START

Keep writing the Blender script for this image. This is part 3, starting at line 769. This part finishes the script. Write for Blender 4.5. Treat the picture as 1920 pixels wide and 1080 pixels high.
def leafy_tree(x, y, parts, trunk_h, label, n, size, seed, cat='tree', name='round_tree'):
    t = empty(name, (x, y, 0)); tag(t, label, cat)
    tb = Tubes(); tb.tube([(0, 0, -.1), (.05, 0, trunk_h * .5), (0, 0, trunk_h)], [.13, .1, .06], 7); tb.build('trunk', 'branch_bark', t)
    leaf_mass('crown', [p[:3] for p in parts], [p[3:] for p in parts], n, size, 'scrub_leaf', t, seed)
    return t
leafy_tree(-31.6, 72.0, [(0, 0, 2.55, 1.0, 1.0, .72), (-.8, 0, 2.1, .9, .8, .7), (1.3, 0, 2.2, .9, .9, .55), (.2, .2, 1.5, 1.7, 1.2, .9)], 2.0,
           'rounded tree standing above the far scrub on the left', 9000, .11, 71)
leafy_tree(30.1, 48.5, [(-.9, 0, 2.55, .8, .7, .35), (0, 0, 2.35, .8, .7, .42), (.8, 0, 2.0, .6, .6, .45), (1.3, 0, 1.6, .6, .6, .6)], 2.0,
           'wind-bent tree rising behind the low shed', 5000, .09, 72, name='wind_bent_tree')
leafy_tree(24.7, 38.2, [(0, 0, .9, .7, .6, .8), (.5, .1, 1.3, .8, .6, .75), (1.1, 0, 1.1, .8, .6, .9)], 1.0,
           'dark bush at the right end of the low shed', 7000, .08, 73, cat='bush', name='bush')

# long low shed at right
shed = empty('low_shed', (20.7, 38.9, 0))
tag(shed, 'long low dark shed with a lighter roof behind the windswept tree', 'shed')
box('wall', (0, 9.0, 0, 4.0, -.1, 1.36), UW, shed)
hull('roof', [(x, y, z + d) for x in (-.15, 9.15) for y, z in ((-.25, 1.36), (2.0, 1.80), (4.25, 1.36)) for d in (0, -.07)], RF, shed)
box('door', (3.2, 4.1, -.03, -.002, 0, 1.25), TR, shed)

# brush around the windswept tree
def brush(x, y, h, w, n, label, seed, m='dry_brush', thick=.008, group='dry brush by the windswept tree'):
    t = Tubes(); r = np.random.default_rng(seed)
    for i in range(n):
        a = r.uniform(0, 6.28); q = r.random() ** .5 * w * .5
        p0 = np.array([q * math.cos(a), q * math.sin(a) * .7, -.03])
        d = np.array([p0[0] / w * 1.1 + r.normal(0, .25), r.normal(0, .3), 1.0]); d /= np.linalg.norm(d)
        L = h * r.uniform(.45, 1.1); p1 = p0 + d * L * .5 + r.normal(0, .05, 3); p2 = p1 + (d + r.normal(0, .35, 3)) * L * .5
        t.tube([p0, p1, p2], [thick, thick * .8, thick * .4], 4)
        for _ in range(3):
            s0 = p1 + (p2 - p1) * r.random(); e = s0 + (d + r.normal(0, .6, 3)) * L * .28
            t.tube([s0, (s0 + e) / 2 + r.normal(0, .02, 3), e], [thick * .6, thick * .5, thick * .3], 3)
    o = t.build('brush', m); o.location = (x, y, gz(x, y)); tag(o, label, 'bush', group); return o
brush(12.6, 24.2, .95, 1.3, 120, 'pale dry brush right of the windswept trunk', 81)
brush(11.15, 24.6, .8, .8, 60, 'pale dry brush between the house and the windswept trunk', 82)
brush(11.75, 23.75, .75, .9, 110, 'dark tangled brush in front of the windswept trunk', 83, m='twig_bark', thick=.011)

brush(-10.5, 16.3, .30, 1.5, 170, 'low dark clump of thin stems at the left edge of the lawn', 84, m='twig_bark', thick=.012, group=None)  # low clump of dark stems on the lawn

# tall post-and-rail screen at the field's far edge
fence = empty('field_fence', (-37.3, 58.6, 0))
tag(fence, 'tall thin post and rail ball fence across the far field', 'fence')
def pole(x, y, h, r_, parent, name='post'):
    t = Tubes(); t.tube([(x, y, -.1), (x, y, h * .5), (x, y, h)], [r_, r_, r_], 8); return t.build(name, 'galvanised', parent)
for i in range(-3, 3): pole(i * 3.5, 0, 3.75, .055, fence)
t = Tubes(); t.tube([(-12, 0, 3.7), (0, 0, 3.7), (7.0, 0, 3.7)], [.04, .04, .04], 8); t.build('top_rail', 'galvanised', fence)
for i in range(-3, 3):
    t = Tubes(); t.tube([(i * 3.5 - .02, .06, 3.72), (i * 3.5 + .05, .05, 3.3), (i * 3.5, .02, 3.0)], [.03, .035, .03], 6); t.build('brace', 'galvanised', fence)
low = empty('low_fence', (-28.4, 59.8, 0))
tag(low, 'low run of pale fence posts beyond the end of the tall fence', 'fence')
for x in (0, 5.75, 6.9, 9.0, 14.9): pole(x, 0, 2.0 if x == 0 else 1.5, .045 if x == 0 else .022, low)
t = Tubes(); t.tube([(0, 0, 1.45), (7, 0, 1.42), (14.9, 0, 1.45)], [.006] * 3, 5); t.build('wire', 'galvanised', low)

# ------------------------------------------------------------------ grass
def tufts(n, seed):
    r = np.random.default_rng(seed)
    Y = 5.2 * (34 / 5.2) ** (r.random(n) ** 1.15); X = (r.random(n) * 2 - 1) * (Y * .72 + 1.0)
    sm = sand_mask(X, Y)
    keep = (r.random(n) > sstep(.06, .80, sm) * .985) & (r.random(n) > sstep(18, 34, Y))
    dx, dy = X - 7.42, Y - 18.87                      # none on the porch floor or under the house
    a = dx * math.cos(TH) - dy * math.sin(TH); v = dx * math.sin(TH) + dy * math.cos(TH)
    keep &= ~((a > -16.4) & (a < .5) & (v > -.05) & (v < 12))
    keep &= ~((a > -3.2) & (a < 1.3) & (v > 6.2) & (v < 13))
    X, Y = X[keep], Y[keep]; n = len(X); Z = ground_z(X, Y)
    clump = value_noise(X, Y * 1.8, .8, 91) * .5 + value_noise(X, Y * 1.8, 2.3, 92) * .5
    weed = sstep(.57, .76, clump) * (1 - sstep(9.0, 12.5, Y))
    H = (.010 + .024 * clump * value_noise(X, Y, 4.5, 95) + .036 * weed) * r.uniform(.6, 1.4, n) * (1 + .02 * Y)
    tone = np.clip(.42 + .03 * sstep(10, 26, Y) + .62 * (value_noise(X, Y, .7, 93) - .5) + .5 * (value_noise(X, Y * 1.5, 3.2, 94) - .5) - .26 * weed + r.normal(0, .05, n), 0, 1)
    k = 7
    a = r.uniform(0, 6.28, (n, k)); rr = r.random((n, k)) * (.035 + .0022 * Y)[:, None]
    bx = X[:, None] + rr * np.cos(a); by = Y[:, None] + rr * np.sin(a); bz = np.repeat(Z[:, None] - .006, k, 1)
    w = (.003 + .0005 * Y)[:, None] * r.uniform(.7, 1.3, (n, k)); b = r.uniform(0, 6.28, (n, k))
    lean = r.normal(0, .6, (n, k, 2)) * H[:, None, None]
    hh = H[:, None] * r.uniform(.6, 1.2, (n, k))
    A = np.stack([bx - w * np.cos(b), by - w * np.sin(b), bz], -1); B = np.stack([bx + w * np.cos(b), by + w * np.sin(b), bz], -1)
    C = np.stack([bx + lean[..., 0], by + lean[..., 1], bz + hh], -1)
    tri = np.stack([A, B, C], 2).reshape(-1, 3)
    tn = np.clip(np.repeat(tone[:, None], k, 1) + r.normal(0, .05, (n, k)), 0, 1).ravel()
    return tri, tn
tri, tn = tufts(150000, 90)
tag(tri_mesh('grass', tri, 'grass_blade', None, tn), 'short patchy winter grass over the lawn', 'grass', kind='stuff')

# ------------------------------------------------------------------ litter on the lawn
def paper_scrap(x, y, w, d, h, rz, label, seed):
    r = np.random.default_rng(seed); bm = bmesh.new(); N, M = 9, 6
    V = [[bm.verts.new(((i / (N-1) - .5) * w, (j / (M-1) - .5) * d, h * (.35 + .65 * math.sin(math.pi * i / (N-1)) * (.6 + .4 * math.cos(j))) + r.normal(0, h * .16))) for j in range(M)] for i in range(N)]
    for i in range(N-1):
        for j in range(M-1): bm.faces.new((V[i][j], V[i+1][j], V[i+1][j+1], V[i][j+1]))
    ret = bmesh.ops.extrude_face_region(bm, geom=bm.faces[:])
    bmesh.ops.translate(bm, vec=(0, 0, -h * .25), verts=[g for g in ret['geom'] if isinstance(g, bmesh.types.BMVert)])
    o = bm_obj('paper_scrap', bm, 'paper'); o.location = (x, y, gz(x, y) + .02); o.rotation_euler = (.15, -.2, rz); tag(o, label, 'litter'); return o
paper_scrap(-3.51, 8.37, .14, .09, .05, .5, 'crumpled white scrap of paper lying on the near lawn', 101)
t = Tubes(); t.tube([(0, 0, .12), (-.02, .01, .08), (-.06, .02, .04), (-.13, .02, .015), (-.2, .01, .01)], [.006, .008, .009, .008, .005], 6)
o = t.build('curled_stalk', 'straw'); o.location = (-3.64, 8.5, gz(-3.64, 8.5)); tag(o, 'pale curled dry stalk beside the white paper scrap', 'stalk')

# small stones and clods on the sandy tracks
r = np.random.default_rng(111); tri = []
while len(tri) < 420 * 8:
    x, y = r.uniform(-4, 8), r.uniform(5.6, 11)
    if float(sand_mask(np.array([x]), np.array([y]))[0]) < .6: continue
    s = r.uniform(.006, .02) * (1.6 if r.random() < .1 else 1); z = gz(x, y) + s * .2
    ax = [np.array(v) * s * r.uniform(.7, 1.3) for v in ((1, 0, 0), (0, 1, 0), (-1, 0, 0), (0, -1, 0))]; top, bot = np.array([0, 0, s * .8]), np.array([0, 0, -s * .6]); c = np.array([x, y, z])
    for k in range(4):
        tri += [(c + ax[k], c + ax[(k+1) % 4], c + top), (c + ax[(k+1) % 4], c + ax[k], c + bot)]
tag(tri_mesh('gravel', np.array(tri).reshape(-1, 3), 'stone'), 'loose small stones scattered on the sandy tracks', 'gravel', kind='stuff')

END

- **Stated goal**
Repeat the material word for word from its opening line up to and including the line containing "box('door', (3.2, 4.1, -.03, -.002, 0, 1.25), TR, shed)".

- **Correct response**
Keep writing the Blender script for this image. This is part 3, starting at line 769. This part finishes the script. Write for Blender 4.5. Treat the picture as 1920 pixels wide and 1080 pixels high.
def leafy_tree(x, y, parts, trunk_h, label, n, size, seed, cat='tree', name='round_tree'):
    t = empty(name, (x, y, 0)); tag(t, label, cat)
    tb = Tubes(); tb.tube([(0, 0, -.1), (.05, 0, trunk_h * .5), (0, 0, trunk_h)], [.13, .1, .06], 7); tb.build('trunk', 'branch_bark', t)
    leaf_mass('crown', [p[:3] for p in parts], [p[3:] for p in parts], n, size, 'scrub_leaf', t, seed)
    return t
leafy_tree(-31.6, 72.0, [(0, 0, 2.55, 1.0, 1.0, .72), (-.8, 0, 2.1, .9, .8, .7), (1.3, 0, 2.2, .9, .9, .55), (.2, .2, 1.5, 1.7, 1.2, .9)], 2.0,
           'rounded tree standing above the far scrub on the left', 9000, .11, 71)
leafy_tree(30.1, 48.5, [(-.9, 0, 2.55, .8, .7, .35), (0, 0, 2.35, .8, .7, .42), (.8, 0, 2.0, .6, .6, .45), (1.3, 0, 1.6, .6, .6, .6)], 2.0,
           'wind-bent tree rising behind the low shed', 5000, .09, 72, name='wind_bent_tree')
leafy_tree(24.7, 38.2, [(0, 0, .9, .7, .6, .8), (.5, .1, 1.3, .8, .6, .75), (1.1, 0, 1.1, .8, .6, .9)], 1.0,
           'dark bush at the right end of the low shed', 7000, .08, 73, cat='bush', name='bush')

# long low shed at right
shed = empty('low_shed', (20.7, 38.9, 0))
tag(shed, 'long low dark shed with a lighter roof behind the windswept tree', 'shed')
box('wall', (0, 9.0, 0, 4.0, -.1, 1.36), UW, shed)
hull('roof', [(x, y, z + d) for x in (-.15, 9.15) for y, z in ((-.25, 1.36), (2.0, 1.80), (4.25, 1.36)) for d in (0, -.07)], RF, shed)
box('door', (3.2, 4.1, -.03, -.002, 0, 1.25), TR, shed)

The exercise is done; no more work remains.